ITS was founded in 1943 as an organization dedicated to finding missing persons, typically lost to family and friends as a result of war or political unrest during World War II. The service operates under the legal authority of the Bonn Agreement, is under the administrative umbrella of the International 
Committee of the Red Cross and is funded by the government of Germany.

ITS’s total inventory comprises 26,000 linear metres of original documents from the Nazi era and post-war period, 225,000 meters of microfilm and more than 100,000 microfiches. Work is underway to digitize the files, both for purposes of easier search and for preserving the historical record.


The documents in the archive were only made available to the public in 2007, after years of controversy.
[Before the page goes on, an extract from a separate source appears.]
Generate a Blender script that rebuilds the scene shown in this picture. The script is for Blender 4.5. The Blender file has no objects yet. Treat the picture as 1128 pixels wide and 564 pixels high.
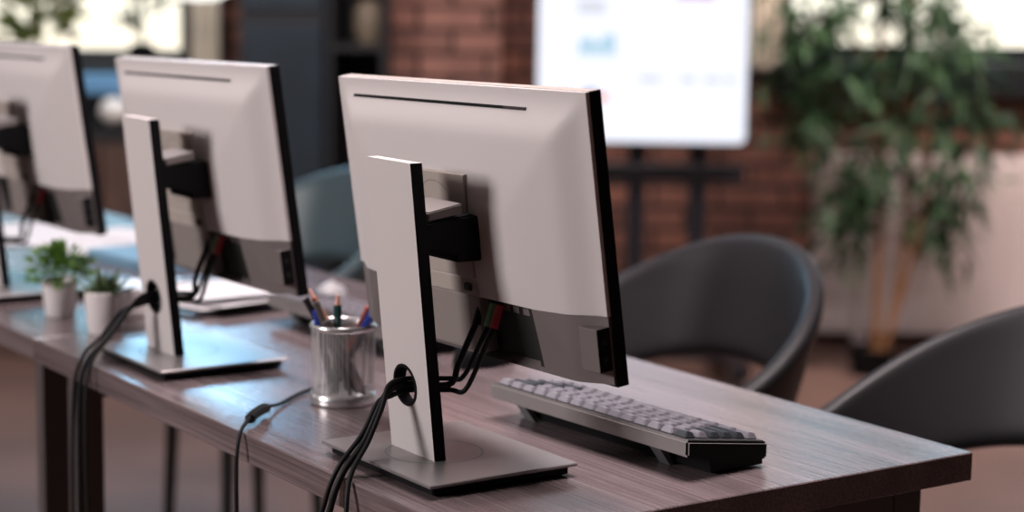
import bpy, bmesh, math, random
from mathutils import Vector, Matrix, Euler
PI = math.pi
random.seed(7)
S = bpy.context.scene
COL = S.collection
ZD = 0.74                                   # desk top height
# ------------------------------------------------------------------ camera constants (desk frame)
CAM = Vector((1.3668, -1.5341, 0.4924 + ZD))
YAW = -0.9713
FW = Vector((math.sin(YAW), math.cos(YAW), 0)); RT = Vector((math.cos(YAW), -math.sin(YAW), 0))
TH = -YAW                                   # rotation of the room against the desks


def W(r, d, z=0.0):                         # room coordinates: r along the back wall, d towards it
    p = Vector((CAM.x, CAM.y, 0)) + RT * r + FW * d
    return Vector((p.x, p.y, z))


# ------------------------------------------------------------------ materials
def mat(name, col, rough=0.5, metal=0.0, spec=0.5, emit=None, es=0.0, coat=0.0, noise=0.0, nscale=8.0, bump=0.0, bscale=200.0):
    m = bpy.data.materials.new(name); m.use_nodes = True
    nt = m.node_tree; b = nt.nodes['Principled BSDF']
    b.inputs['Base Color'].default_value = (*col, 1); b.inputs['Roughness'].default_value = rough
    b.inputs['Metallic'].default_value = metal; b.inputs['Specular IOR Level'].default_value = spec
    b.inputs['Coat Weight'].default_value = coat
    if emit:
        b.inputs['Emission Color'].default_value = (*emit, 1); b.inputs['Emission Strength'].default_value = es
    tc = nt.nodes.new('ShaderNodeTexCoord')
    if noise:
        n = nt.nodes.new('ShaderNodeTexNoise'); n.inputs['Scale'].default_value = nscale; n.inputs['Detail'].default_value = 4
        nt.links.new(tc.outputs['Object'], n.inputs['Vector'])
        r = nt.nodes.new('ShaderNodeValToRGB')
        r.color_ramp.elements[0].position = .3; r.color_ramp.elements[1].position = .7
        r.color_ramp.elements[0].color = (*[c * (1 - noise) for c in col], 1)
        r.color_ramp.elements[1].color = (*[min(1, c * (1 + noise)) for c in col], 1)
        nt.links.new(n.outputs['Fac'], r.inputs['Fac']); nt.links.new(r.outputs['Color'], b.inputs['Base Color'])
    if bump:
        n = nt.nodes.new('ShaderNodeTexNoise'); n.inputs['Scale'].default_value = bscale
        nt.links.new(tc.outputs['Object'], n.inputs['Vector'])
        bp = nt.nodes.new('ShaderNodeBump'); bp.inputs['Strength'].default_value = bump; bp.inputs['Distance'].default_value = .002
        nt.links.new(n.outputs['Fac'], bp.inputs['Height']); nt.links.new(bp.outputs['Normal'], b.inputs['Normal'])
    return m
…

I remember hearing about this, and wondering if there might be some information there on our missing relatives. Although the documents have been digitized, it is still not possible to access them on-line. (This too has been a source of controversy, angering survivors and families.)  But it is possible to fill out a form and request that the ITS staffers search for evidence of your family members. My brother found this form on-line, and I filled it out for the family members whose names I know - Leibl Korenbaum, Reizel Korenbaum, Liba Waszerstrom, Reuven Zylberkant, David Zylberkant. The forms request details about the person's life (such as date of birth, last address, married or single, number of children), for most of which I had to fill in "unknown". You also must certify that you are a family member of the person you are looking for, and if not, send a power of attorney form authorizing you to access the information.

It said it would be 6-8 weeks before our query is answered, and any documents will be sent to the address I gave. So now we wait.